October 13th…“SHARE AT LEAST ONE WAY THAT YOUR FARMER FATHER WENT THE “EXTRA MILE” FOR HIS ANIMALS ON YOUR FARM.”

Like the crack of a whip, a brutal, ice-laced wind whipped around the corner of our Hog House and stung Dad’s face as he approached our “piggy palace” there on our farm in southern Minnesota. Winter along this glacial moraine could be deadly to man and beast, but our father had been raised in northern Minnesota, so his “constitution” was fixed on surviving and thriving, no matter what.
No man could call himself a farmer without having an abiding love and caring heart for the animals that God had put into that mortal’s care. Our hard-working father, Russell, was well-ensconced in those admirable virtues, and this is just one of those occasions when he let his loving heart direct his actions.
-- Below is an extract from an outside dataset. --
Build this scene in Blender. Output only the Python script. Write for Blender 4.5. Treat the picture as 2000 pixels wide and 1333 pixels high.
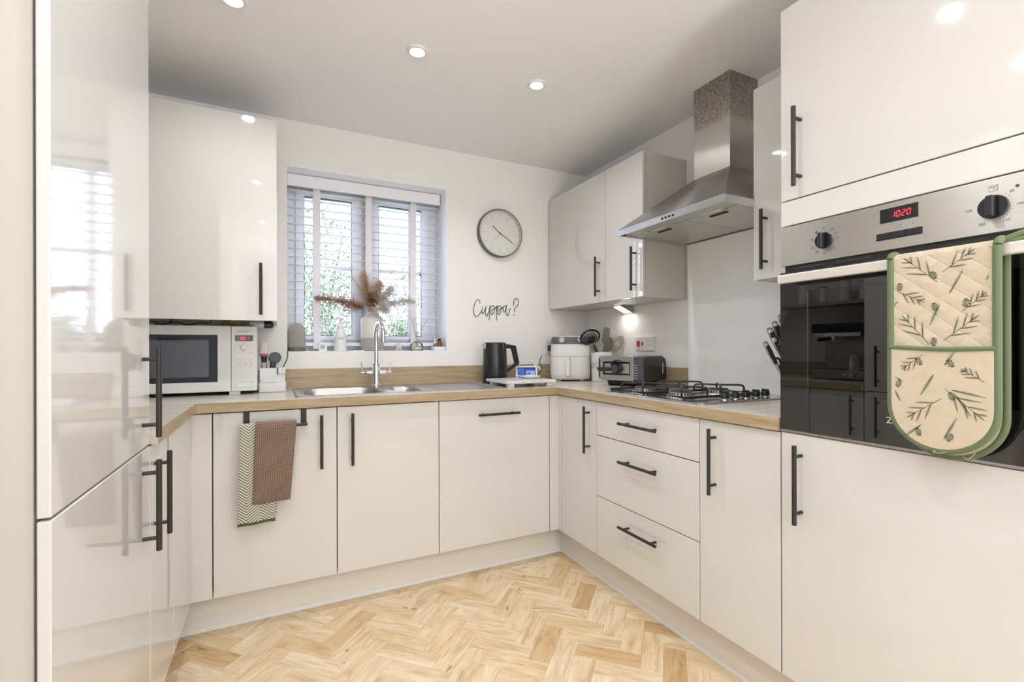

The screeching blizzard winds that night, buffeting our Hog House, had swirled eddies of snow against the door of this wooden edifice of animal protection. Between kicking the snow from side to side with his buckled boots, and yanking on the door itself, Dad was able to gain entry into the abode of amber-colored heat lamps in the different hog pens and farrowing crates on either side of a straw-strewn center aisleway.

Some of the hog pens had protection devices called farrowing crates. These were usually of a metal tubular construction and kept momma sow “in check” so that she wouldn’t, inadvertently, hurt her little ones. Sows were often known to just go ‘kerPLOP’ on their sides when the wanted to lay down. The problem with this scenario is that tiny piggies didn’t always have the common sense to see that their momma was falling their way and could get crushed under her weight. With momma sow now in the farrowing crate, she would have to first drop to her knees, and then stick her legs out the sides of the crate in order to lay flat for feeding her cute little pink, corkscrew-tailed darlings. As a little farmer boy, I had often watched this new, safety-oriented process happen. It was almost as if you could hear the little grunters squealing (in their oinky language)…...”WATCH OUT!!!! MOM’S COMING DOWN!!!” as they scattered in a myriad of directions before returning to “mom’s milk bar” for a meal. 😉

Our good-hearted daddy, on a number of occasions, was known to bring some of the runt (extra tiny and sickly) pigs up to our farm house and settle them in a box behind our wood/gas cooking stove in the family kitchen. Maybe the mother sow had rejected these tiny ones. Maybe there just weren’t enough milk nipples on the mom pig for these puny porcine princesses to get enough milk from their mother. Whatever the occasion, father knew when little ones of his animal kingdom needed some extra care and love. Dad would unzip his outer jackets and sweaters and then tenderly slip a piglet, or two, into the warmth of his own body cocoon as he protected them from any biting blizzard winds that were sure to steal his (and their) breath away as he carried them up to enjoy rest, relished warmth and rejuvenation behind the cozy stove of this Norwegian Farmer’s Son.